§ Written instruction
Find the string "wide" in the entries and copy each line that has it.

§ Records supplied
****************

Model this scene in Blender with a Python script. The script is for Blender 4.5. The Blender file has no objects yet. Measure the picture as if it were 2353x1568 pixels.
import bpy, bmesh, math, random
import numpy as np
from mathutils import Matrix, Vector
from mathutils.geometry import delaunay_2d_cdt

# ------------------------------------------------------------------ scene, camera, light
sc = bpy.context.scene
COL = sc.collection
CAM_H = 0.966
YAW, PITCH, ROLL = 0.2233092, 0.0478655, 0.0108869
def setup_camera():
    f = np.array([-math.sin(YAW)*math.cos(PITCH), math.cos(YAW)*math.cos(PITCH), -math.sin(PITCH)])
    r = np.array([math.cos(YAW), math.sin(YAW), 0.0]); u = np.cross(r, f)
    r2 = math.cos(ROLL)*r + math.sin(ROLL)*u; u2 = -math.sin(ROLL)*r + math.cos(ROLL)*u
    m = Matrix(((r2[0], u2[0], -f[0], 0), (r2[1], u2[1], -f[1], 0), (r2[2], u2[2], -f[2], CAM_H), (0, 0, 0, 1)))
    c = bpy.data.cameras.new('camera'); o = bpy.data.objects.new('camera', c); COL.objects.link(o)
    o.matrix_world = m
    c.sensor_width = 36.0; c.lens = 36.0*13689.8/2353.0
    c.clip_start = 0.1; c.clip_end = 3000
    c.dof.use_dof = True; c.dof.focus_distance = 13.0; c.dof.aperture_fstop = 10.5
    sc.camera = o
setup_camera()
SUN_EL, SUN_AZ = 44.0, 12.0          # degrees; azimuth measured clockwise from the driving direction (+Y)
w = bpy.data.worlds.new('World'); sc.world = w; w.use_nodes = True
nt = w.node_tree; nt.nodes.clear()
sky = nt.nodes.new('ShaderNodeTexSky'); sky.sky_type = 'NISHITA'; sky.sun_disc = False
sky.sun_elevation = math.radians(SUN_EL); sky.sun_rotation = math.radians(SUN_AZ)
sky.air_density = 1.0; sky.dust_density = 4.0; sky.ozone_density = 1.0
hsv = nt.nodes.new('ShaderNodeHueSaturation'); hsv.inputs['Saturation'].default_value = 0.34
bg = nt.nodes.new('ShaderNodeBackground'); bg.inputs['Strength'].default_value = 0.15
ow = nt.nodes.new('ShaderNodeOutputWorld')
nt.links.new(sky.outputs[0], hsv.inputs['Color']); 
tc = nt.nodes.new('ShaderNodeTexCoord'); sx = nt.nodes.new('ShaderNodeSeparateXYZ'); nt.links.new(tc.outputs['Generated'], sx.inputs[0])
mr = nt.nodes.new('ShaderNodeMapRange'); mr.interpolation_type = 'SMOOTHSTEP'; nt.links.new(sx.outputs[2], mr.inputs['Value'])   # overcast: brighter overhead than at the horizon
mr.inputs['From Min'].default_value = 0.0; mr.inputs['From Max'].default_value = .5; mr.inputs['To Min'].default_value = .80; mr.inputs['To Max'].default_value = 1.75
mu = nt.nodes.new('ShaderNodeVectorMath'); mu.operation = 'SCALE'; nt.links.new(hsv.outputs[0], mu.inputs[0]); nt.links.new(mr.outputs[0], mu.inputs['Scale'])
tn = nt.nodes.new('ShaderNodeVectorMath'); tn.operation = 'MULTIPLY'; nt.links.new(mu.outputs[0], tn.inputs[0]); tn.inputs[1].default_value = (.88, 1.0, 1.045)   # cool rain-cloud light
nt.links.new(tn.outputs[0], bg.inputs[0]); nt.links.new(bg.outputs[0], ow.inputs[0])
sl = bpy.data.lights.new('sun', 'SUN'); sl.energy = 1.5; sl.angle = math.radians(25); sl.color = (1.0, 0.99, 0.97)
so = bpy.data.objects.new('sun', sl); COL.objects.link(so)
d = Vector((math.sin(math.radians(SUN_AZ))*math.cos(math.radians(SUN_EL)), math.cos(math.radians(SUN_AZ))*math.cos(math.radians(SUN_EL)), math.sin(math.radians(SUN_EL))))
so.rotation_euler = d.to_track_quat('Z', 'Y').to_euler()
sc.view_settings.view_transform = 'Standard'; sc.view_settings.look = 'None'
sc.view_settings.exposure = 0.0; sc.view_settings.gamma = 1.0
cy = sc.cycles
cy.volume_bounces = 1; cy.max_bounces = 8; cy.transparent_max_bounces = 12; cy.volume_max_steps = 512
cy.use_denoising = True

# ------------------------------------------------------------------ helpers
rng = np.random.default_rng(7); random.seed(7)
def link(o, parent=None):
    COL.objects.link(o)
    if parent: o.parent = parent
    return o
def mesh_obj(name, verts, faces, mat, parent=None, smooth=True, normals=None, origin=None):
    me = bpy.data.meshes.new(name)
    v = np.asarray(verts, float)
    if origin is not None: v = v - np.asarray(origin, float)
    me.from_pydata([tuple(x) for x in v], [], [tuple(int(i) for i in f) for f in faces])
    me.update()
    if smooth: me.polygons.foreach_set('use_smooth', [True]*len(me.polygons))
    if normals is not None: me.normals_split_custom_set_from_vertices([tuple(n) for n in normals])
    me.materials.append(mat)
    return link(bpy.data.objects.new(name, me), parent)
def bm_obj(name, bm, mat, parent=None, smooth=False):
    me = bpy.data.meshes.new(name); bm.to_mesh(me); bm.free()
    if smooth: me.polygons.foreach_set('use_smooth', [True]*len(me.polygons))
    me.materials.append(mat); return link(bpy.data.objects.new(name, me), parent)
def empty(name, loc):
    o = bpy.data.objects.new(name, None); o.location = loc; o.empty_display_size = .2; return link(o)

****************

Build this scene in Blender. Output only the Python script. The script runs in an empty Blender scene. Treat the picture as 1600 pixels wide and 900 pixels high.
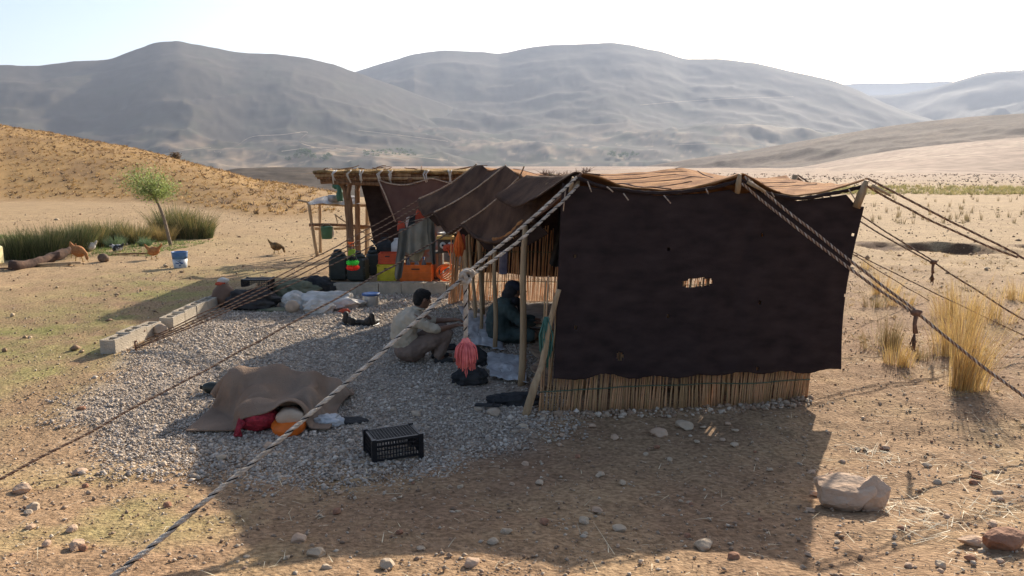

****************

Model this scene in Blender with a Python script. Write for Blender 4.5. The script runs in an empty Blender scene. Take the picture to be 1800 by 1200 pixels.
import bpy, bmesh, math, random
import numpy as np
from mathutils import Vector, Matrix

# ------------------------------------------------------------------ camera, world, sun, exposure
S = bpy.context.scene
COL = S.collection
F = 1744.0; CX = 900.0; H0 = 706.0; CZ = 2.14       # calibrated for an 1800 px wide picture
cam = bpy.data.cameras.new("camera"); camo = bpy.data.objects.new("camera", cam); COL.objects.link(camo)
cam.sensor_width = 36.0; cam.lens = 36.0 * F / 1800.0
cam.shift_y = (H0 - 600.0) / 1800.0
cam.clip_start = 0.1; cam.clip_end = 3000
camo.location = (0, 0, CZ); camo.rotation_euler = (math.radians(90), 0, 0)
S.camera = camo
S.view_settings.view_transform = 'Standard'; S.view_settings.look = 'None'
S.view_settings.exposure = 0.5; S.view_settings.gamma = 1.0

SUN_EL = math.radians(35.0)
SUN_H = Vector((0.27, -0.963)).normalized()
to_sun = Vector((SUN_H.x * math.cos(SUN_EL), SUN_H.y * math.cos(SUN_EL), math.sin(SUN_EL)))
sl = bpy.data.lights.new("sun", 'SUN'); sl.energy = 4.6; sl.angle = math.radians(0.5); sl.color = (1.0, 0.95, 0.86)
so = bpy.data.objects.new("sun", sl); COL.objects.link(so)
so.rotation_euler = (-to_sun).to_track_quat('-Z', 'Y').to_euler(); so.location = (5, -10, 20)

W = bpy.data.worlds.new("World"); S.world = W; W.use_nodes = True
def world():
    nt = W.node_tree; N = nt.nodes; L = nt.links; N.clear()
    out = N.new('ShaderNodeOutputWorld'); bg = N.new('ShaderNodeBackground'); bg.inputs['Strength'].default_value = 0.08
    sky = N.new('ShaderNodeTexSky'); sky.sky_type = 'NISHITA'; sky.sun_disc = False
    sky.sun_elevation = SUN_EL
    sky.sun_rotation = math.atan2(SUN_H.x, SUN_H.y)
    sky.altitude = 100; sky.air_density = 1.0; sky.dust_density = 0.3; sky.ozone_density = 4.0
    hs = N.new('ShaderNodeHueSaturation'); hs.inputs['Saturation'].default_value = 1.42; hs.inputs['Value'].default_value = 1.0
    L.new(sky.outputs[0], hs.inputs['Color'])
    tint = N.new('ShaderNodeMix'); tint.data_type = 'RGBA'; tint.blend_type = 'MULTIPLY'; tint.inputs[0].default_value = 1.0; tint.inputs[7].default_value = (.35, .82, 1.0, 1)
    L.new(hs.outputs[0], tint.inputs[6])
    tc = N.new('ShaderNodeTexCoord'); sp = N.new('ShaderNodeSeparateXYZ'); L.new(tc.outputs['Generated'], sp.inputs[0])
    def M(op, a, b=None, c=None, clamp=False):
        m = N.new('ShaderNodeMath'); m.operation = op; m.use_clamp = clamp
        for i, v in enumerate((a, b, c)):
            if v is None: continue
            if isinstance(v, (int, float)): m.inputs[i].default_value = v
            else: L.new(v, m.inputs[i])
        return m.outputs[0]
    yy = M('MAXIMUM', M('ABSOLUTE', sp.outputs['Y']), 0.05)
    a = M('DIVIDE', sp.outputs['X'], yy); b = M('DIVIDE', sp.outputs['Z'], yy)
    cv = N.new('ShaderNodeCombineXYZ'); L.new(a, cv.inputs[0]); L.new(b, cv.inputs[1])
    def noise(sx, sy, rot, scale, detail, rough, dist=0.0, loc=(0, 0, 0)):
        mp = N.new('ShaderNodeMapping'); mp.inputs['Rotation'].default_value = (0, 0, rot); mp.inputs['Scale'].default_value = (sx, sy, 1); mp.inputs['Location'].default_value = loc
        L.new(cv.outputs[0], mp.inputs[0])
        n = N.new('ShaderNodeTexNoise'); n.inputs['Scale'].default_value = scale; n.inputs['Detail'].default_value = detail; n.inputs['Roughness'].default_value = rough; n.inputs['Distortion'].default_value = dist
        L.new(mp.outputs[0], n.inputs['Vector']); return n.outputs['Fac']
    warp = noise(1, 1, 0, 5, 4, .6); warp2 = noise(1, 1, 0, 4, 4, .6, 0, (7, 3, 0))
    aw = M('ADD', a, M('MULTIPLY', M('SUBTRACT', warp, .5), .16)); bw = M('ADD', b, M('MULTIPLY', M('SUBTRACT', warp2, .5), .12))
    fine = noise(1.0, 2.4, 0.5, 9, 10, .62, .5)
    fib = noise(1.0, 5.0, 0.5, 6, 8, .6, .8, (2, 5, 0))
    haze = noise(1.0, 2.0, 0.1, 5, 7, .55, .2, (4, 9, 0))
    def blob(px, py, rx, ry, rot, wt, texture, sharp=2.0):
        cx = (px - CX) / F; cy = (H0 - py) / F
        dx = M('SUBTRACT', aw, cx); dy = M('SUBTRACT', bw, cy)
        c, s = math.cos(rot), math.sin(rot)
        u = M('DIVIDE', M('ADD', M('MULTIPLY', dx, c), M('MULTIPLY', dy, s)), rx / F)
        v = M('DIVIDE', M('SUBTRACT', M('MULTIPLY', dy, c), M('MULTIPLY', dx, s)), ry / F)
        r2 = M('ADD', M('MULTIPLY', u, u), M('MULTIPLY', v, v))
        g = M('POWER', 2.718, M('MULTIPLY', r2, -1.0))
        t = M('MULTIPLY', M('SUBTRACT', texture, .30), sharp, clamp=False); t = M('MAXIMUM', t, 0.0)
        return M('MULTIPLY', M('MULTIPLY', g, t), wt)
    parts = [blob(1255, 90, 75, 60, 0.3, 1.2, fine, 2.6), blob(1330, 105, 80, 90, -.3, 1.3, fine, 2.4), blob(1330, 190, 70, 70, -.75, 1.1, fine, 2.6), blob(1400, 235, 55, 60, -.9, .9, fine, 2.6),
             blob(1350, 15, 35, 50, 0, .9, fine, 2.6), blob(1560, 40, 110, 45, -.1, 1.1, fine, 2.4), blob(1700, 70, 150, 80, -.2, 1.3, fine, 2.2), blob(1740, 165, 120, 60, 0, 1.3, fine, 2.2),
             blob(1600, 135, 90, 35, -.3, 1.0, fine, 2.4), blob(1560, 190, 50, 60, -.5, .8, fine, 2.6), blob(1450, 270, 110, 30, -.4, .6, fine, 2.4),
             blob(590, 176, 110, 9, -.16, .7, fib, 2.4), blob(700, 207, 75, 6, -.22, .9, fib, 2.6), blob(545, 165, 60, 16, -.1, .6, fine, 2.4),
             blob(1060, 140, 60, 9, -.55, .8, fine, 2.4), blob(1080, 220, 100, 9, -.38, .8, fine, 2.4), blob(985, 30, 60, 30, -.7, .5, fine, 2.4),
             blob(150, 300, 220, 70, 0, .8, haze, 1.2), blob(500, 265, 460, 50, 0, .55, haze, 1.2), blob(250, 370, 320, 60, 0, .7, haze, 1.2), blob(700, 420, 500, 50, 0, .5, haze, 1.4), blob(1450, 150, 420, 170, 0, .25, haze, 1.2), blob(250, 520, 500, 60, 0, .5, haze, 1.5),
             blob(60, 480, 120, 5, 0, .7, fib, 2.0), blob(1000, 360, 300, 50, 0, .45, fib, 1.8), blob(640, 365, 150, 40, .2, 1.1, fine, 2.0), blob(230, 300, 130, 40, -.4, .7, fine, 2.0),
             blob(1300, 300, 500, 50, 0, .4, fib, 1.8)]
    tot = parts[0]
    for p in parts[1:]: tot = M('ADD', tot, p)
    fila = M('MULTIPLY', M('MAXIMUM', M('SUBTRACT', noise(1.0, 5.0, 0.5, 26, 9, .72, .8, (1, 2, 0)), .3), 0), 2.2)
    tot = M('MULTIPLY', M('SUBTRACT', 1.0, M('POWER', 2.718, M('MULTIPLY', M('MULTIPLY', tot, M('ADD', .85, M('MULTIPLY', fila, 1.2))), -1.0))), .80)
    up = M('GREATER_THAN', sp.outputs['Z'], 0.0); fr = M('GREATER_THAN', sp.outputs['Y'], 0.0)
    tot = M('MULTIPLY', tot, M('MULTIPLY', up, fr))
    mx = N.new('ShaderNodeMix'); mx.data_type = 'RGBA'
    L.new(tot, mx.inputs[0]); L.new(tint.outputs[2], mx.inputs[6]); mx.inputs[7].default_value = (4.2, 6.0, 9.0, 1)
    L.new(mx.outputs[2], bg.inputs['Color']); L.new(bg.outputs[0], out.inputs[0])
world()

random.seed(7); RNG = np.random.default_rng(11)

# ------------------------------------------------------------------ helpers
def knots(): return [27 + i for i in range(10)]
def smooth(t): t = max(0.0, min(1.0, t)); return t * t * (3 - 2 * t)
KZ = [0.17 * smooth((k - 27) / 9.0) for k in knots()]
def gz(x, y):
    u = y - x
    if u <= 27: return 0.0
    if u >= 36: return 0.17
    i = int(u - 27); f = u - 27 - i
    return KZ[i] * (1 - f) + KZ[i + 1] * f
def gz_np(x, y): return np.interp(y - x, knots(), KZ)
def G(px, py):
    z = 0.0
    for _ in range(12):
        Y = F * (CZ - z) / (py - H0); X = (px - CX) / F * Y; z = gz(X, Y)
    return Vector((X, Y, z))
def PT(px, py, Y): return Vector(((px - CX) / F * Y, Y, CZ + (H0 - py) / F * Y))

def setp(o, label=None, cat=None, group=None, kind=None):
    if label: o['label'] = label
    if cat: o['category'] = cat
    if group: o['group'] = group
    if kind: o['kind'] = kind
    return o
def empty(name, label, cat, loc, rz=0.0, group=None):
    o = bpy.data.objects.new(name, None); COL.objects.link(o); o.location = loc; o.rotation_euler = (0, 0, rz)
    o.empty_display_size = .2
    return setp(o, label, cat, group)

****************

§ The completed task
Build this scene in Blender. Output only the Python script. The script runs in an empty Blender scene. Treat the picture as 1600 pixels wide and 900 pixels high.
F = 1744.0; CX = 900.0; H0 = 706.0; CZ = 2.14       # calibrated for an 1800 px wide picture